В эпистолярии Ренана есть письмо, которому исследователи отводят особое место. Это письмо к Франсуа Лиару от 5 февраля 1841 года. «Письмо капитального значения, – пишет комментатор ренановской переписки Ж. Бальку, – ибо в нем проявилась перемена тона и перемена отношения Ренана к семинарии» [Renan Correspondance, I, 211]. Действительно, Ренан просит прощения у Лиара за то, что больше месяца не отвечал на новогоднее поздравление своего друга, и объясняет, что не мог писать

из‐за тревог [préoccupations], которые вот уже какое-то время меня гнетут, и, поверь мне, они все еще сохраняются. ‹…› признаюсь тебе, что в моем уме некоторое время назад случилась какая-то перемена. Я на все теперь смотрю другими глазами, и будущее мне уже не улыбается, как раньше.

Ренан явно впал в депрессию, и это отражается на его отношении к семинарии.
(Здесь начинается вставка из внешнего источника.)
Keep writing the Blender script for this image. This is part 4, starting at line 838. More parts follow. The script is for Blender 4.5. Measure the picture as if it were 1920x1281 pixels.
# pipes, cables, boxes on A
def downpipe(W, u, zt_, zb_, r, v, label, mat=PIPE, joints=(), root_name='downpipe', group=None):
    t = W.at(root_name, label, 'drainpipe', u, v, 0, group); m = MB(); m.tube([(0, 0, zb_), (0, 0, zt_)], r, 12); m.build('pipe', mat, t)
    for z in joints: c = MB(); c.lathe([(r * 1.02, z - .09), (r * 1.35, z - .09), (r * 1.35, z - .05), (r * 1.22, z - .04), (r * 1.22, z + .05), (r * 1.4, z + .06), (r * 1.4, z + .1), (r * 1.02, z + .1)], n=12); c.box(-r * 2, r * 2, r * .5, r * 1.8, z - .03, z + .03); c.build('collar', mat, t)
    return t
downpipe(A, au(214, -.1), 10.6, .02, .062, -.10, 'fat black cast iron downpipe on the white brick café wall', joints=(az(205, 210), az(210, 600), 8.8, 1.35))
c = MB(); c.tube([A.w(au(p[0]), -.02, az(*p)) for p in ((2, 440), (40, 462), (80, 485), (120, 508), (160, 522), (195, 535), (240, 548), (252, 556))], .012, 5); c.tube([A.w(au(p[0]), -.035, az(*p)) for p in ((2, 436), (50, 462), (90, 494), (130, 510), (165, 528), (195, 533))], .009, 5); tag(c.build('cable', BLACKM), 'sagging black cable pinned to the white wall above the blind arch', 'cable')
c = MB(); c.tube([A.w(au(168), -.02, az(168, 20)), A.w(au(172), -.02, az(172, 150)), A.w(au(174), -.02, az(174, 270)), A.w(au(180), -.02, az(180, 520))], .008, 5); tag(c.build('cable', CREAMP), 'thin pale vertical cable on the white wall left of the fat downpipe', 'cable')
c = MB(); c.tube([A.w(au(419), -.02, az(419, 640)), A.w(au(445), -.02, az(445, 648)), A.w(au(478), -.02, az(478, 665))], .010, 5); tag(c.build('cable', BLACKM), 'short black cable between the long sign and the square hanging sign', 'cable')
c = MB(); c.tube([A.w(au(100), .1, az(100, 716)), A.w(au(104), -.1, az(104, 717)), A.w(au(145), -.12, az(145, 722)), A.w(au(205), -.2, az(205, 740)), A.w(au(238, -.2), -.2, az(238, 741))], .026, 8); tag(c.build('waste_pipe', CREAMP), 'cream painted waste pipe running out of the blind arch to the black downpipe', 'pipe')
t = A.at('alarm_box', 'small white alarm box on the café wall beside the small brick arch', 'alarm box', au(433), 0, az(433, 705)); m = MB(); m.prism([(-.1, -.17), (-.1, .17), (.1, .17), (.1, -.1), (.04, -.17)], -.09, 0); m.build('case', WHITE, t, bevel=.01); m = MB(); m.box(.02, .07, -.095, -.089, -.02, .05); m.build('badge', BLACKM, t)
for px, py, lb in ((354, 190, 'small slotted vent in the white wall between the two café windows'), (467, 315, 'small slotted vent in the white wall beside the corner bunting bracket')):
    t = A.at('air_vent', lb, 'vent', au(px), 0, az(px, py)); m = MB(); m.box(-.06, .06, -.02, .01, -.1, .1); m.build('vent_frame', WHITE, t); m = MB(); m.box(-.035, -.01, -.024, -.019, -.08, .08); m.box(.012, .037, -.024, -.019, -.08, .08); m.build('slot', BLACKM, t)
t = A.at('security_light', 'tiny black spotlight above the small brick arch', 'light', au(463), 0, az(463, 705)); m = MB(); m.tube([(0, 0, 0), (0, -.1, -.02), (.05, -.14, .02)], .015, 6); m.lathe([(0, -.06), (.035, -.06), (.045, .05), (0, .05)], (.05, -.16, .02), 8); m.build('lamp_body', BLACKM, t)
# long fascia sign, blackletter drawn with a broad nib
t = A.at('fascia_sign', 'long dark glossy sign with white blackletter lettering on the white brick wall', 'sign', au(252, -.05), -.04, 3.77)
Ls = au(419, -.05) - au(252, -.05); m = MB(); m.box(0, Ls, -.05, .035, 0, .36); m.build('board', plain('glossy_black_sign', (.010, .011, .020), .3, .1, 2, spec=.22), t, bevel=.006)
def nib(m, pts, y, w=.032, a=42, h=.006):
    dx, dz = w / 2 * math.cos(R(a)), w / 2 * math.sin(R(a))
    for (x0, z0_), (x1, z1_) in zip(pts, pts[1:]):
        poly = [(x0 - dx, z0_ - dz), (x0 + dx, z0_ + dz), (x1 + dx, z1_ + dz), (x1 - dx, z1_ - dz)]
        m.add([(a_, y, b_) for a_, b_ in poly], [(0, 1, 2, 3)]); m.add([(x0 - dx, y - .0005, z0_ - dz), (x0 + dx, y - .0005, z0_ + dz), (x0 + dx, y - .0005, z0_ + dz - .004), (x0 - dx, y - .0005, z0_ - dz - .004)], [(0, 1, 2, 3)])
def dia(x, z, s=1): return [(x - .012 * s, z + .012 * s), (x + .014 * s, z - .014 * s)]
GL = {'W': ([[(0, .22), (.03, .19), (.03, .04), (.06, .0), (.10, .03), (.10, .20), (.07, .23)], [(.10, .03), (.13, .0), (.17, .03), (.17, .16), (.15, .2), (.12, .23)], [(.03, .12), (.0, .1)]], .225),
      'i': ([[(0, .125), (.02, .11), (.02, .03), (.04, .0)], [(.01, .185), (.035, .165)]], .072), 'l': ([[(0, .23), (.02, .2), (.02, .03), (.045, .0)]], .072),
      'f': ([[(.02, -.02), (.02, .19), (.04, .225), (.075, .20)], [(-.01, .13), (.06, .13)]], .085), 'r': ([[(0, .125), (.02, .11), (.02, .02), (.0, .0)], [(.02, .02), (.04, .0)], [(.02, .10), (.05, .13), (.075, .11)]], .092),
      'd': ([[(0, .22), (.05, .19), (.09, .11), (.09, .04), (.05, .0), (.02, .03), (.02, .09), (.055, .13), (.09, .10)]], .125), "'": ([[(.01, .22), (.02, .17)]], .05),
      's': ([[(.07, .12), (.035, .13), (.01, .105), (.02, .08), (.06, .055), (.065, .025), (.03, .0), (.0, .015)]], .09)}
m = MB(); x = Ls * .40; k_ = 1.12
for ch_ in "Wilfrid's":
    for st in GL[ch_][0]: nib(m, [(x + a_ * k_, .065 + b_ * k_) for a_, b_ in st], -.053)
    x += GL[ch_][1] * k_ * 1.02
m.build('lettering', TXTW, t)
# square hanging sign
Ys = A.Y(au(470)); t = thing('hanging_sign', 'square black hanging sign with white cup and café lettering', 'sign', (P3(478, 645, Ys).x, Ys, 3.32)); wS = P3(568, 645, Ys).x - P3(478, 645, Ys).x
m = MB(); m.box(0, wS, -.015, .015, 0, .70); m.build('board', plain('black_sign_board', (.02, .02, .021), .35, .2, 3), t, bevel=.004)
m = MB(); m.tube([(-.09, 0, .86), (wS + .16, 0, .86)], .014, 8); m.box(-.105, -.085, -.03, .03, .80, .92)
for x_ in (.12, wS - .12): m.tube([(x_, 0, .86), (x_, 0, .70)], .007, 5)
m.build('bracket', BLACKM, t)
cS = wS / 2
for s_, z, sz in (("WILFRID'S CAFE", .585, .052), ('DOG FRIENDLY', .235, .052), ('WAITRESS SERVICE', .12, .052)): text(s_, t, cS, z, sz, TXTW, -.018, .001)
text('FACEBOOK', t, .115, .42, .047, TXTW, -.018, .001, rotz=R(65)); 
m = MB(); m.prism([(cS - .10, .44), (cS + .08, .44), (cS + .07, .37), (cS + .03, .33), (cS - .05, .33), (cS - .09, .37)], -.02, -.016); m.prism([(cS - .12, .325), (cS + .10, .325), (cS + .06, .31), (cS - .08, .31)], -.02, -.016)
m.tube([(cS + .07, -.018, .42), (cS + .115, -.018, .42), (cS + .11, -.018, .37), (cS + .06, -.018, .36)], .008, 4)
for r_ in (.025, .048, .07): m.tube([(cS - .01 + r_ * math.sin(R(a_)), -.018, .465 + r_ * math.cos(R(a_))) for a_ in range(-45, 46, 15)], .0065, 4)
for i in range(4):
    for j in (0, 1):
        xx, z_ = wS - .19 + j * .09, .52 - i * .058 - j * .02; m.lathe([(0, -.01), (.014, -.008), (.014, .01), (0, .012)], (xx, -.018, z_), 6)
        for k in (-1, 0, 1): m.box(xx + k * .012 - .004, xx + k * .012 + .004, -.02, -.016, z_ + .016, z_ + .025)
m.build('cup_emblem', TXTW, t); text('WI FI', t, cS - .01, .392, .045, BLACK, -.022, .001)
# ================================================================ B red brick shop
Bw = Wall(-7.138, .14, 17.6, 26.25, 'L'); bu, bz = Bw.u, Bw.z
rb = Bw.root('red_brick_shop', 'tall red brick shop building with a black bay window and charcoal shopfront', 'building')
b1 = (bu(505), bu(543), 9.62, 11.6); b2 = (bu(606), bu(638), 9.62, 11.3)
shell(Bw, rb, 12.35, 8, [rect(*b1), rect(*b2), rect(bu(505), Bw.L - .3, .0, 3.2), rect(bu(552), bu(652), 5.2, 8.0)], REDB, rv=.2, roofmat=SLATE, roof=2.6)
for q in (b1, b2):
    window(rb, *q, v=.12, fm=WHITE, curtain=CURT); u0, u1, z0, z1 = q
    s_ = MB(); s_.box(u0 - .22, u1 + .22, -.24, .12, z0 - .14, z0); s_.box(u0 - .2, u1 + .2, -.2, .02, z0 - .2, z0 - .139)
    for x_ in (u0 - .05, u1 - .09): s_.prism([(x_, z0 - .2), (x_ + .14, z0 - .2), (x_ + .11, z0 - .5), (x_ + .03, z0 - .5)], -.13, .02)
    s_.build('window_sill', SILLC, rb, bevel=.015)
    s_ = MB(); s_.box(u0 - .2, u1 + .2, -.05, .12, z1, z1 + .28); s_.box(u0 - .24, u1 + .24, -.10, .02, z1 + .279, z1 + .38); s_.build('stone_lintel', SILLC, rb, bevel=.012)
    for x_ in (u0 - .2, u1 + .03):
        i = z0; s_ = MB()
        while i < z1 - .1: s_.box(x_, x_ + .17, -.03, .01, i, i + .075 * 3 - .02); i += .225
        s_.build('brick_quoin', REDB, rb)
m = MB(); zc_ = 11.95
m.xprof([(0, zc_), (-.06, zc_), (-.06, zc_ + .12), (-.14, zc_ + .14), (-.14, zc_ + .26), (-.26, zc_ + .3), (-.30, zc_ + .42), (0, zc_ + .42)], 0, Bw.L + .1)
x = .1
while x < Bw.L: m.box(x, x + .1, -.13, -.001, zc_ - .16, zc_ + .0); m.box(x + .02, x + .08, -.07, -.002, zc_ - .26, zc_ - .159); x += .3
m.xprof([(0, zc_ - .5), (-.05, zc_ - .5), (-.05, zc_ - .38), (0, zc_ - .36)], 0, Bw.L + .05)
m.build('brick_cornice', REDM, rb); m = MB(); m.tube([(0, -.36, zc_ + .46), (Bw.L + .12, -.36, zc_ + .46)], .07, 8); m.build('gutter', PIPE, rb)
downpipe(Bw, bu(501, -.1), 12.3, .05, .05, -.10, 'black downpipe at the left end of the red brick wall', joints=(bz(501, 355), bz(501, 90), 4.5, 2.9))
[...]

Напомним, что в это время Ренан находится в Малой Парижской семинарии при церкви Сен-Никола-дю-Шардонне, где он заканчивает свое среднее («классическое») образование. Что же угнетает Ренана в этой семинарии? Отвращение, которое он изливает в письме к Лиару, не связано ни с какими религиозными вопросами, ни с какой ортодоксией. Ненависть Ренана направлена только на одну дисциплину – на риторику.

Я почти готов поздравить тебя с тем, что тебе не пришлось изучать Риторику. Нет на свете ничего более скучного, педантского, монотонного, бессмысленного, мерзкого [exécrable]. Кажется, я не создан для того, чтобы быть оратором ‹…› О! что за дьявольское изобретение эта Риторика. Разве не лучше было бы говорить прямо и просто, не громыхая всеми этими круглыми, квадратными, рогатыми и двурогими периодами и всем этим набором вычурных слов, от которых голова пухнет! Хоть ты и рисуешь мне изучение философии не в самых радужных тонах, я жду не дождусь, когда же я перейду к философии. Не думай, однако же, что я уж слишком тут скучаю: хотя у Риторики, повторю еще раз, никогда не было ученика столь непокорного и столь неспособного усвоить ее уроки, как я, но литература, которую я весьма отличаю от риторики, всегда будет для меня источником наслаждения, и она по-прежнему дарует мне порой сладкие минуты [Op. cit., 211–212] (выделено автором).

Конечно, за этим безудержным раздражением стоит элементарная досада отличника, который вдруг оказался отстающим (незадолго до этого, 11 января, Ренан за свою латинскую речь удостоился позорного девятого места в классе – см. [Op. cit., 212, note 3]). Но наличие уязвленного самолюбия в этих словах вовсе не отменяет и не умаляет главного – органической антипатии Ренана к риторике, как ее (риторику) практиковали во французских средних учебных заведениях. А это значит, что Ренан испытывал антипатию к традиционной основе французского среднего образования. При этом замечательно, что уже здесь Ренан пытается отрефлектировать разницу между ненавистным ему риторическим типом словесности и каким-то другим типом, к которому относится та словесность, которую он любит: серьезная, естественная и прямая. Ренан производит эту рефлексию, вводя терминологическое различение между риторикой и литературой. Обратим внимание на языковую чуткость Ренана: полюс литературы он обозначает не словами lettres или belles lettres, которые отсылали бы к культурному сознанию XVII века и которые сами неразрывно связаны с французской риторической традицией; чтобы обозначить словесность антириторического (в его, ренановском, понимании) типа, Ренан прибегает к слову littérature. В значении ‘литература’ слово littérature получило распространение во Франции начиная с XVIII века, т. е. оно несло «модернистские» – просветительские, преромантические, романтические – коннотации.